=== WHAT IS EXPECTED ===
Please transcribe the listing below in full and word for word, without its pictures.

=== PROVIDED MATERIAL ===
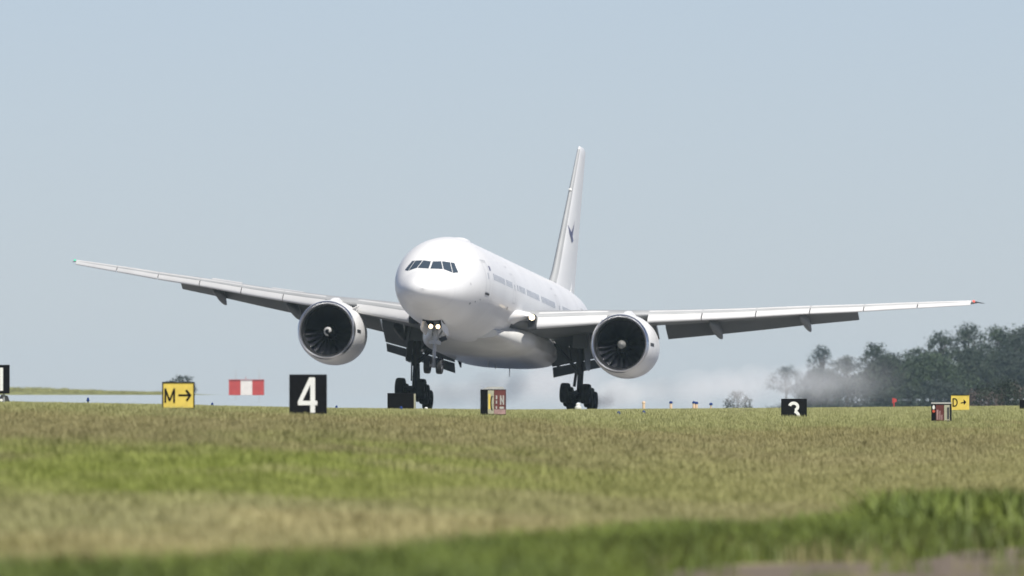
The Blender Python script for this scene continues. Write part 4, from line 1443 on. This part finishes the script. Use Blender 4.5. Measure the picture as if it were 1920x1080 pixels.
# ------------------------------------------------------------------ tyre smoke
def smoke(name, a, b, r0, r1, dens, label, colr=(.975, .988, 1.0), up=0.0, nscale=.35, seed=0.0, absorb=None):
    """a drifting plume from a to b, swelling from r0 to r1"""
    a, b = Vector(a), Vector(b)
    L = (b - a).length
    ax = (b - a).normalized(); sdv = Vector((ax.y, -ax.x, 0)).normalized(); upv = Vector((0, 0, 1))
    mb = MB(); secs = []
    for i in range(15):
        f = i / 14
        r = (r0 + (r1 - r0) * f ** .8) * (1.0 if 0 < i < 14 else .3)
        c = a.lerp(b, f)
        ring = []
        for j in range(16):
            t = 2 * math.pi * j / 16
            p = c + sdv * r * 1.3 * math.cos(t) + upv * (r * (1 + math.sin(t)) + up * f)
            ring.append(p)
        secs.append(ring)
    mb.loft(secs)
    m = bpy.data.materials.new(name); m.use_nodes = True
    n, l = m.node_tree.nodes, m.node_tree.links
    n.remove(n["Principled BSDF"])
    pv = n.new("ShaderNodeVolumePrincipled"); pv.inputs["Color"].default_value = (*colr, 1); pv.inputs["Anisotropy"].default_value = -.2
    if absorb: pv.inputs["Absorption Color"].default_value = (*absorb, 1)
    l.new(pv.outputs[0], n["Material Output"].inputs["Volume"])
    # axis coordinates: distance along the plume and radius from its axis
    geo = n.new("ShaderNodeNewGeometry")
    sub = n.new("ShaderNodeVectorMath"); sub.operation = 'SUBTRACT'; l.new(geo.outputs["Position"], sub.inputs[0]); sub.inputs[1].default_value = a

    def dot(v):
        q = n.new("ShaderNodeVectorMath"); q.operation = 'DOT_PRODUCT'; l.new(sub.outputs[0], q.inputs[0]); q.inputs[1].default_value = v
        return q.outputs["Value"]

    def mth(op, x, y=None, z=None):
        q = n.new("ShaderNodeMath"); q.operation = op
        for k, v in enumerate((x, y, z)):
            if v is None: continue
            if isinstance(v, (int, float)): q.inputs[k].default_value = v
            else: l.new(v, q.inputs[k])
        return q.outputs[0]
    f = mth('DIVIDE', dot(ax), L)
    fc = mth('MINIMUM', mth('MAXIMUM', f, 0.0), 1.0)
    rad = mth('MULTIPLY_ADD', mth('POWER', fc, .8), (r1 - r0), r0)
    hs = mth('DIVIDE', dot(sdv), mth('MULTIPLY', rad, 1.3))
    vz = mth('SUBTRACT', mth('DIVIDE', mth('SUBTRACT', dot(upv), mth('MULTIPLY', fc, up)), rad), 1.0)
    rr_ = mth('SQRT', mth('ADD', mth('MULTIPLY', hs, hs), mth('MULTIPLY', vz, vz)))
    fall = mth('SUBTRACT', 1.0, rr_)
    ns = n.new("ShaderNodeTexNoise"); ns.inputs["Scale"].default_value = nscale; ns.inputs["Detail"].default_value = 4
    mpn = n.new("ShaderNodeMapping"); mpn.inputs["Location"].default_value = (seed, seed * 2, 0); mpn.inputs["Scale"].default_value = (1, .35, 1)
    l.new(geo.outputs["Position"], mpn.inputs["Vector"]); l.new(mpn.outputs[0], ns.inputs["Vector"])
    g_ = mth('MULTIPLY_ADD', mth('SUBTRACT', ns.outputs["Fac"], .52), 2.6, fall)
    g_ = mth('MINIMUM', mth('MAXIMUM', g_, 0.0), 1.0)
    fade = mth('MULTIPLY', mth('MINIMUM', mth('MULTIPLY', mth('SUBTRACT', 1.0, fc), 2.0), 1.0), mth('MINIMUM', mth('MULTIPLY', fc, 14.0), 1.0))
    l.new(mth('MULTIPLY', mth('MULTIPLY', g_, fade), dens), pv.inputs["Density"])
    MATS[name] = m
    ob = mb.build(name, m)
    tag(ob, label, "smoke", kind="stuff")
    return ob


def wp(x, y, z):
    return PT + PM @ (Vector((x, y, z)) - Vector((0, 31.77, 0)))


aft = Vector((math.sin(YAW), math.cos(YAW), 0))
L0 = wp(5.9, 33.9, -6.3); L0.z = EYE + RUN_REL + .03
R0 = wp(-5.2, 33.9, -6.3); R0.z = EYE + RUN_REL + .03
smoke("tyre_smoke", L0, L0 + aft * 125 + Vector((3, 0, 0)), .9, 2.1, .085, "white tyre smoke trailing from the right-hand main wheels", nscale=.28, seed=3.0)
smoke("tyre_puff", L0 + aft * .2, L0 + aft * 9 + Vector((.6, 0, 0)), .35, .9, .30, "dark smoke puff close behind the right-hand main wheels", colr=(.30, .31, .36), nscale=.9, seed=9.0)
smoke("tyre_smoke", R0, R0 + aft * 80 + Vector((1, 0, 0)), 1.0, 2.1, .055, "thin pale smoke trailing from the left-hand main wheels", colr=(.98, .965, .97), nscale=.33, seed=5.0)

# ------------------------------------------------------------------ haze
hz = MB(); hz.box((0, 4450, 8.0), (1900, 9300, 21.0))
hm = bpy.data.materials.new("haze"); hm.use_nodes = True
hn = hm.node_tree.nodes; hn.remove(hn["Principled BSDF"])
hv = hn.new("ShaderNodeVolumePrincipled"); hv.inputs["Color"].default_value = (.62, .83, 1.0, 1); hv.inputs["Density"].default_value = 2.1e-5
hm.node_tree.links.new(hv.outputs[0], hn["Material Output"].inputs["Volume"])
hob = hz.build("haze", hm, smooth=False)
tag(hob, "thin pale haze lying over the whole airfield", kind="stuff")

=== SOLUTION TO THIS PROBLEM ===
The Blender Python script for this scene continues. Write part 4, from line 1443 on. This part finishes the script. Use Blender 4.5. Measure the picture as if it were 1920x1080 pixels.
# ------------------------------------------------------------------ tyre smoke
def smoke(name, a, b, r0, r1, dens, label, colr=(.975, .988, 1.0), up=0.0, nscale=.35, seed=0.0, absorb=None):
    """a drifting plume from a to b, swelling from r0 to r1"""
    a, b = Vector(a), Vector(b)
    L = (b - a).length
    ax = (b - a).normalized(); sdv = Vector((ax.y, -ax.x, 0)).normalized(); upv = Vector((0, 0, 1))
    mb = MB(); secs = []
    for i in range(15):
        f = i / 14
        r = (r0 + (r1 - r0) * f ** .8) * (1.0 if 0 < i < 14 else .3)
        c = a.lerp(b, f)
        ring = []
        for j in range(16):
            t = 2 * math.pi * j / 16
            p = c + sdv * r * 1.3 * math.cos(t) + upv * (r * (1 + math.sin(t)) + up * f)
            ring.append(p)
        secs.append(ring)
    mb.loft(secs)
    m = bpy.data.materials.new(name); m.use_nodes = True
    n, l = m.node_tree.nodes, m.node_tree.links
    n.remove(n["Principled BSDF"])
    pv = n.new("ShaderNodeVolumePrincipled"); pv.inputs["Color"].default_value = (*colr, 1); pv.inputs["Anisotropy"].default_value = -.2
    if absorb: pv.inputs["Absorption Color"].default_value = (*absorb, 1)
    l.new(pv.outputs[0], n["Material Output"].inputs["Volume"])
    # axis coordinates: distance along the plume and radius from its axis
    geo = n.new("ShaderNodeNewGeometry")
    sub = n.new("ShaderNodeVectorMath"); sub.operation = 'SUBTRACT'; l.new(geo.outputs["Position"], sub.inputs[0]); sub.inputs[1].default_value = a

    def dot(v):
        q = n.new("ShaderNodeVectorMath"); q.operation = 'DOT_PRODUCT'; l.new(sub.outputs[0], q.inputs[0]); q.inputs[1].default_value = v
        return q.outputs["Value"]

    def mth(op, x, y=None, z=None):
        q = n.new("ShaderNodeMath"); q.operation = op
        for k, v in enumerate((x, y, z)):
            if v is None: continue
            if isinstance(v, (int, float)): q.inputs[k].default_value = v
            else: l.new(v, q.inputs[k])
        return q.outputs[0]
    f = mth('DIVIDE', dot(ax), L)
    fc = mth('MINIMUM', mth('MAXIMUM', f, 0.0), 1.0)
    rad = mth('MULTIPLY_ADD', mth('POWER', fc, .8), (r1 - r0), r0)
    hs = mth('DIVIDE', dot(sdv), mth('MULTIPLY', rad, 1.3))
    vz = mth('SUBTRACT', mth('DIVIDE', mth('SUBTRACT', dot(upv), mth('MULTIPLY', fc, up)), rad), 1.0)
    rr_ = mth('SQRT', mth('ADD', mth('MULTIPLY', hs, hs), mth('MULTIPLY', vz, vz)))
    fall = mth('SUBTRACT', 1.0, rr_)
    ns = n.new("ShaderNodeTexNoise"); ns.inputs["Scale"].default_value = nscale; ns.inputs["Detail"].default_value = 4
    mpn = n.new("ShaderNodeMapping"); mpn.inputs["Location"].default_value = (seed, seed * 2, 0); mpn.inputs["Scale"].default_value = (1, .35, 1)
    l.new(geo.outputs["Position"], mpn.inputs["Vector"]); l.new(mpn.outputs[0], ns.inputs["Vector"])
    g_ = mth('MULTIPLY_ADD', mth('SUBTRACT', ns.outputs["Fac"], .52), 2.6, fall)
    g_ = mth('MINIMUM', mth('MAXIMUM', g_, 0.0), 1.0)
    fade = mth('MULTIPLY', mth('MINIMUM', mth('MULTIPLY', mth('SUBTRACT', 1.0, fc), 2.0), 1.0), mth('MINIMUM', mth('MULTIPLY', fc, 14.0), 1.0))
    l.new(mth('MULTIPLY', mth('MULTIPLY', g_, fade), dens), pv.inputs["Density"])
    MATS[name] = m
    ob = mb.build(name, m)
    tag(ob, label, "smoke", kind="stuff")
    return ob


def wp(x, y, z):
    return PT + PM @ (Vector((x, y, z)) - Vector((0, 31.77, 0)))


aft = Vector((math.sin(YAW), math.cos(YAW), 0))
L0 = wp(5.9, 33.9, -6.3); L0.z = EYE + RUN_REL + .03
R0 = wp(-5.2, 33.9, -6.3); R0.z = EYE + RUN_REL + .03
smoke("tyre_smoke", L0, L0 + aft * 125 + Vector((3, 0, 0)), .9, 2.1, .085, "white tyre smoke trailing from the right-hand main wheels", nscale=.28, seed=3.0)
smoke("tyre_puff", L0 + aft * .2, L0 + aft * 9 + Vector((.6, 0, 0)), .35, .9, .30, "dark smoke puff close behind the right-hand main wheels", colr=(.30, .31, .36), nscale=.9, seed=9.0)
smoke("tyre_smoke", R0, R0 + aft * 80 + Vector((1, 0, 0)), 1.0, 2.1, .055, "thin pale smoke trailing from the left-hand main wheels", colr=(.98, .965, .97), nscale=.33, seed=5.0)

# ------------------------------------------------------------------ haze
hz = MB(); hz.box((0, 4450, 8.0), (1900, 9300, 21.0))
hm = bpy.data.materials.new("haze"); hm.use_nodes = True
hn = hm.node_tree.nodes; hn.remove(hn["Principled BSDF"])
hv = hn.new("ShaderNodeVolumePrincipled"); hv.inputs["Color"].default_value = (.62, .83, 1.0, 1); hv.inputs["Density"].default_value = 2.1e-5
hm.node_tree.links.new(hv.outputs[0], hn["Material Output"].inputs["Volume"])
hob = hz.build("haze", hm, smooth=False)
tag(hob, "thin pale haze lying over the whole airfield", kind="stuff")